The API streamlines the calculation of carbon footprint for purchased goods and services by automatically deriving basic (factory-gate) prices, which are necessary for EXIOBASE calculations.

If the expenditure occurred in a different year than the emission factor's year, the expenditure amount has to be adjusted to match that emission factor's year. This requires taking into account both inflation adjustment and exchange rate fluctuations to arrive at the adjusted spend amount. The procurement endpoint automatically corrects for currency exchange rates and inflation adjustments, using rates from the UN Treasury, the IRS and the World Bank, supplemented with per-industry inflation numbers from Eurostat.

The endpoint provides the flexibility to provide your own margin rates in the API query, or, if unknown, to default to margins derived from EXIOBASE.

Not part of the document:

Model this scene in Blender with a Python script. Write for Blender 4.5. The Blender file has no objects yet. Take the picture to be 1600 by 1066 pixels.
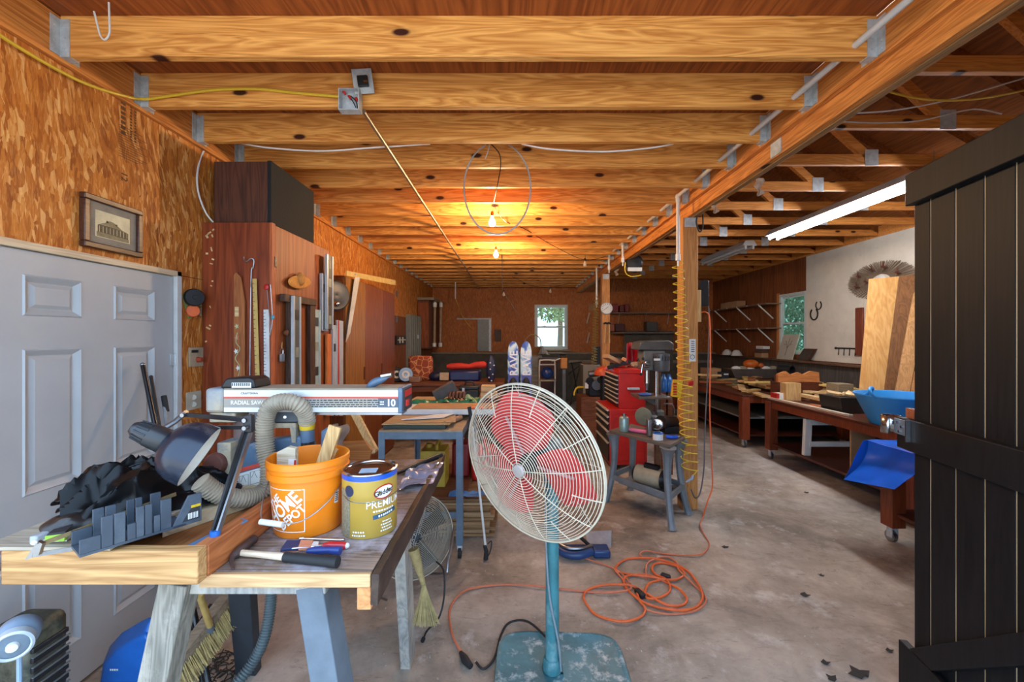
import bpy, bmesh, math, random
from math import sin, cos, pi, radians as R, sqrt, atan2
from mathutils import Vector as V, Matrix as M, Euler, noise as N
random.seed(7)
S = bpy.context.scene
COL = S.collection
# ---------------------------------------------------------------- camera, sky, exposure
EYE = 1.65          # eye height
FP = 652.0          # focal length in pixels of the 1600x1066 frame
cam = bpy.data.cameras.new('camera'); camo = bpy.data.objects.new('camera', cam); COL.objects.link(camo)
cam.sensor_fit = 'HORIZONTAL'; cam.sensor_width = 36; cam.lens = 36*FP/1600; cam.shift_y = -6/1600
cam.clip_start = .05
camo.location = (0, 0, EYE); camo.rotation_euler = (pi/2, 0, 0); S.camera = camo
w = bpy.data.worlds.new('sky'); S.world = w; w.use_nodes = True
bg = w.node_tree.nodes['Background']; bg.inputs[0].default_value = (.50, .71, 1.0, 1); bg.inputs[1].default_value = 3.4
sun = bpy.data.lights.new('sun', 'SUN'); suno = bpy.data.objects.new('sun', sun); COL.objects.link(suno); sun.energy = 9; sun.angle = R(1); sun.color = (1, .95, .87)
suno.rotation_euler = V((-.3, -.6, -.85)).to_track_quat('-Z', 'Y').to_euler()
vs = S.view_settings; vs.view_transform = 'Standard'; vs.look = 'None'; vs.exposure = .62; vs.gamma = 1; vs.use_curve_mapping = False
S.cycles.max_bounces = 8; S.cycles.diffuse_bounces = 5; S.cycles.use_denoising = True
S.cycles.sample_clamp_indirect = 8
BULB_W, TUBE_W = 34, 58

# ---------------------------------------------------------------- helpers
def P(px, py, d):
    return V(((px-800)*d/FP, d, EYE-(py-527)*d/FP))
def lin(h):
    h = h.lstrip('#'); o = []
    for i in (0, 2, 4):
        c = int(h[i:i+2], 16)/255
        o.append(c/12.92 if c <= .04045 else ((c+.055)/1.055)**2.4)
    return (*o, 1)
class B:
    def __init__(s): s.v = []; s.f = []
    def add(s, vs, fs):
        n = len(s.v); s.v += [V(p) for p in vs]; s.f += [tuple(i+n for i in f) for f in fs]; return s
    def box(s, x0, x1, y0, y1, z0, z1):
        return s.add([(x, y, z) for z in (z0, z1) for x, y in ((x0, y0), (x1, y0), (x1, y1), (x0, y1))],
                     [(3, 2, 1, 0), (4, 5, 6, 7), (0, 1, 5, 4), (1, 2, 6, 5), (2, 3, 7, 6), (3, 0, 4, 7)])
    def obb(s, c, size, rot=(0, 0, 0)):
        m = rot if isinstance(rot, M) else Euler(rot).to_matrix(); c = V(c); b = B().box(*(q*h/2 for h in size for q in (-1, 1)))
        return s.add([m @ p + c for p in b.v], b.f)
    def bar(s, a, b, w, h, up=(0, 0, 1)):
        a, b = V(a), V(b); t = (b-a).normalized(); u = V(up)
        if abs(t.dot(u)) > .98: u = V((0, 1, 0))
        x = t.cross(u).normalized()*w/2; y = x.cross(t).normalized()*h/2
        return s.add([p+i*x+j*y for p in (a, b) for i, j in ((-1, -1), (1, -1), (1, 1), (-1, 1))],
                     [(3, 2, 1, 0), (4, 5, 6, 7), (0, 1, 5, 4), (1, 2, 6, 5), (2, 3, 7, 6), (3, 0, 4, 7)])
    def ring(s, c, x, y, r, n):
        k = len(s.v); s.v += [c + x*(r*cos(2*pi*i/n)) + y*(r*sin(2*pi*i/n)) for i in range(n)]; return k
    def cyl(s, a, b, r0, r1=None, n=16, cap=True):
        a, b = V(a), V(b); r1 = r0 if r1 is None else r1; t = (b-a).normalized()
        x = t.orthogonal().normalized(); y = t.cross(x); i0 = s.ring(a, x, y, r0, n); i1 = s.ring(b, x, y, r1, n)
        s.f += [(i0+i, i0+(i+1) % n, i1+(i+1) % n, i1+i) for i in range(n)]
        if cap: s.f += [tuple(i0+i for i in reversed(range(n))), tuple(i1+i for i in range(n))]
        return s
    def tube(s, pts, r, n=8, closed=False, radii=None):
        pts = [V(p) for p in pts]; m = len(pts); k0 = len(s.v); x = None
        for i, p in enumerate(pts):
            a = pts[(i-1) % m] if (closed or i) else p; b = pts[(i+1) % m] if (closed or i < m-1) else p
            t = (b-a).normalized() if (b-a).length > 1e-9 else V((0, 0, 1))
            if x is None: x = t.orthogonal().normalized()
            x = (x - t*x.dot(t))
            x = x.normalized() if x.length > 1e-6 else t.orthogonal().normalized()
            s.ring(p, x, t.cross(x), radii[i] if radii else r, n)
        for i in range(m if closed else m-1):
            a = k0+i*n; b = k0+((i+1) % m)*n
            s.f += [(a+j, a+(j+1) % n, b+(j+1) % n, b+j) for j in range(n)]
        if not closed: s.f += [tuple(k0+j for j in reversed(range(n))), tuple(k0+(m-1)*n+j for j in range(n))]
        return s
    def lathe(s, prof, c=(0, 0, 0), ax=(0, 0, 1), n=28, arc=None):
        c = V(c); t = V(ax).normalized(); x = V((1, 0, 0)); x = (x-t*x.dot(t)); x = x.normalized() if x.length > .1 else t.orthogonal().normalized(); y = t.cross(x)
        k = [s.ring(c+t*z, x, y, max(r, 1e-5), n) for r, z in prof]
        for a, b in zip(k, k[1:]): s.f += [(a+i, a+(i+1) % n, b+(i+1) % n, b+i) for i in range(n)]
        return s
    def sph(s, c, r, n=14, m=8, rot=None):
        c = V(c); r = (r, r, r) if not hasattr(r, '__len__') else r; k0 = len(s.v); q = Euler(rot).to_matrix() if rot else M.Identity(3)
        for j in range(m+1):
            th = pi*j/m
            for i in range(n): s.v.append(c + q @ V((r[0]*sin(th)*cos(2*pi*i/n), r[1]*sin(th)*sin(2*pi*i/n), r[2]*cos(th))))
        for j in range(m): s.f += [(k0+j*n+i, k0+(j+1)*n+i, k0+(j+1)*n+(i+1) % n, k0+j*n+(i+1) % n) for i in range(n)]
        return s
    def prism(s, poly, ext):
        e = V(ext); n = len(poly); k = len(s.v); s.v += [V(p) for p in poly] + [V(p)+e for p in poly]
        s.f += [tuple(k+i for i in range(n)), tuple(k+n+i for i in reversed(range(n)))]
        s.f += [(k+(i+1) % n, k+i, k+n+i, k+n+(i+1) % n) for i in range(n)]; return s
    def surf(s, fn, nu, nv, th=0):
        k = len(s.v); g = [[V(fn(i/nu, j/nv)) for j in range(nv+1)] for i in range(nu+1)]
        for row in g: s.v += row
        q = nv+1; s.f += [(k+i*q+j, k+(i+1)*q+j, k+(i+1)*q+j+1, k+i*q+j+1) for i in range(nu) for j in range(nv)]
        if th:
            k2 = len(s.v)
            for i in range(nu+1):
                for j in range(nv+1):
                    a = g[min(i+1, nu)][j]-g[max(i-1, 0)][j]; b = g[i][min(j+1, nv)]-g[i][max(j-1, 0)]
                    s.v.append(g[i][j] - a.cross(b).normalized()*th)
            s.f += [(k2+i*q+j+1, k2+(i+1)*q+j+1, k2+(i+1)*q+j, k2+i*q+j) for i in range(nu) for j in range(nv)]
            ed = [(i, 0) for i in range(nu)] + [(nu, j) for j in range(nv)] + [(i, nv) for i in range(nu, 0, -1)] + [(0, j) for j in range(nv, 0, -1)]
            ed = [i*q+j for i, j in ed]
            s.f += [(k+b, k+a, k2+a, k2+b) for a, b in zip(ed, ed[1:]+ed[:1])]
        return s
    def rot(s, c, ang, ax='Z'):
        m = M.Rotation(ang, 3, ax); c = V(c); s.v = [m @ (p-c) + c for p in s.v]; return s
    def mv(s, d): d = V(d); s.v = [p+d for p in s.v]; return s
def spl(pts, k=8, closed=False):
    pts = [V(p) for p in pts]; n = len(pts); o = []
    for i in range(n if closed else n-1):
        if closed: a, b, c, d = (pts[(i+j) % n] for j in (-1, 0, 1, 2))
        else: a, b, c, d = pts[max(i-1, 0)], pts[i], pts[i+1], pts[min(i+2, n-1)]
        for j in range(k):
            t = j/k; o.append(.5*((2*b)+(c-a)*t+(2*a-5*b+4*c-d)*t*t+(3*b-a-3*c+d)*t**3))
    if not closed: o.append(pts[-1])
    return o
def mesh(name, b, mt, smooth=True, ang=40):
    me = bpy.data.meshes.new(name); me.from_pydata([tuple(p) for p in b.v], [], b.f)
    bm = bmesh.new(); bm.from_mesh(me); bmesh.ops.recalc_face_normals(bm, faces=bm.faces); bm.to_mesh(me); bm.free()
    if smooth: me.shade_smooth(); me.set_sharp_from_angle(angle=R(ang))
    if mt: me.materials.append(mt)
    return me
def thing(name, label, cat, loc, group=None, rz=0, rot=None):
    o = bpy.data.objects.new(name, None); COL.objects.link(o); o.empty_display_size = .1
    o.location = loc; o.rotation_euler = rot or (0, 0, rz); tag(o, label, cat, group); return o
def tag(o, label=None, cat=None, group=None, kind=None):
    if label: o['label'] = label
    if cat: o['category'] = cat
    if group: o['group'] = group
    if kind: o['kind'] = kind
    return o
def wm(o):
    m = M.LocRotScale(o.location, o.rotation_euler, o.scale)
    return wm(o.parent) @ m if o.parent else m
def part(name, b, mt, par, local=False, smooth=True, bev=0, label=None, ang=40, kind=None):
    # parts are drawn in world coordinates unless local
    c = V((0, 0, 0))
    if not local:
        inv = wm(par).inverted(); b.v = [inv @ p for p in b.v]
    o = bpy.data.objects.new(name, mesh(name, b, mt, smooth, ang)); COL.objects.link(o); o.parent = par
    if bev: bevel(o, bev)
    if label: o['label'] = label
    if kind: o['kind'] = kind
    return o
def bevel(o, wd, seg=2):
    m = o.modifiers.new('bevel', 'BEVEL'); m.width = wd; m.segments = seg; m.limit_method = 'ANGLE'; m.angle_limit = R(50)
def one(name, label, cat, b, mt, group=None, kind=None, bev=0, smooth=True, ang=40):
    # a thing that is one mesh; origin at the middle of its base
    xs, ys, zs = zip(*[tuple(p) for p in b.v]); c = V(((min(xs)+max(xs))/2, (min(ys)+max(ys))/2, min(zs)))
    b.mv(-c); o = bpy.data.objects.new(name, mesh(name, b, mt, smooth, ang)); COL.objects.link(o); o.location = c
    if bev: bevel(o, bev)
    return tag(o, label, cat, group, kind)
def struct(name, b, mt, label=None, **k):
    o = one(name, label, None, b, mt, kind='structure', **k); return o
def sroot(name, loc=(0, 0, 0), label=None):
    o = bpy.data.objects.new(name, None); COL.objects.link(o); o.location = loc; return tag(o, label, kind='structure')
def dup(o, par=None, loc=None, rot=None, label=None):
    c = o.copy(); COL.objects.link(c); c.parent = par
    if loc is not None: c.location = loc
    if rot is not None: c.rotation_euler = rot
    if label: c['label'] = label
    for ch in [x for x in bpy.data.objects if x.parent == o]: dup(ch, c)
    return c
_tc = {}
def text_geo(txt, size=1, shear=0, bold=0):
    cu = bpy.data.curves.new('t', 'FONT'); cu.body = txt; cu.size = size; cu.shear = shear; cu.offset = bold
    cu.align_x = 'CENTER'; cu.align_y = 'CENTER'; cu.resolution_u = 3
    o = bpy.data.objects.new('t', cu); COL.objects.link(o); dg = bpy.context.evaluated_depsgraph_get(); dg.update()
    me = o.evaluated_get(dg).to_mesh(); vs = [v.co.copy() for v in me.vertices]; fs = [tuple(p.vertices) for p in me.polygons]
    o.evaluated_get(dg).to_mesh_clear(); bpy.data.objects.remove(o); bpy.data.curves.remove(cu); return vs, fs
def put_text(b, txt, size, fn, shear=0, bold=0, sx=1):
    vs, fs = text_geo(txt, size, shear, bold); return b.add([fn(p.x*sx, p.y) for p in vs], fs)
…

For the development of the Procurement endpoint, we collaborated with Prof. Richard Wood, a key developer of EXIOBASE. Prof. Wood is a member of our scientific advisory board.

Autopilot for scope 3.1 emission calculations

Autopilot automatically matches unstructured text from purchase orders, Bills of Materials, or invoices to the closest emission factors using Climatiq’s proprietary NLP model. The user has the option to input descriptive text explaining what was purchased to improve accuracy of matching.

It matches emission factor(s) to text by assessing how similar two strings of text are based on their semantic meaning. We use ranking to assess relevancy. Our models are regularly fine-tuned on real-world data.

The Autopilot API uses emission factor data from the entire Climatiq database (and ecoinvent, if included in the user’s package). All regions are covered. Depending on the emission factor availability, region fallbacks are implemented.

The response includes the CO2e estimate and details about the calculation. The user also receives a confidence score to indicate the reliability of the match.

Autopilot includes a Suggest feature that returns suggested emission factors for a particular calculation. The user can specify the number of suggestions to return. These are then ordered by the most likely match first.

The Estimate feature calculates total estimated emissions produced for an Autopilot-matched activity, in kgCO2e. Estimations can be performed with a suggested activity from the Suggest endpoint, or by using free-text input, which will automatically calculate emissions with the best emission factor match.

Cloud computing emission calculations

The cloud computing endpoint converts cloud CPU and memory usage, storage, and networking traffic to CO2e estimates for Amazon Web Services (AWS), Google Cloud Platform (GCP), and Microsoft Azure.

Data for this endpoint is obtained from the Cloud Carbon Footprint (CCF) website, along with regional electricity emissions data from the Climatiq database. Inputs vary for Virtual Machine instance, CPU, storage, and memory.

It incorporates both use-phase emissions, using regional electricity grid emissions intensity and CCF equipment efficiency assumptions, and embodied emissions from the production and disposal of the hardware.

CBAM emission calculations

The CBAM endpoint covers emissions under scope 3.1: purchased goods and services which are imported into the EU and fall under CBAM regulation. CBAM currently applies to cement, iron and steel, aluminum, fertilizers, electricity, and hydrogen.

To use the endpoint, the user provides a country and a CN code and the API returns the associated direct and indirect emissions taken from the official CBAM data. At present, the tool covers iron and steel, aluminum, cement, and fertilizer (not hydrogen or electricity).

The endpoint also returns the estimated cost of purchasing CBAM certificates equivalent to total emissions.

Audit- and source trails

Audit trails provide detailed information about the emission factors used in calculations for advanced endpoints such as freight shipping, cloud computing, and classification. They can be stored with calculated emissions for future reference and audits.

The audit-ready calculation trail includes applied emission factor, data source, year valid, and more.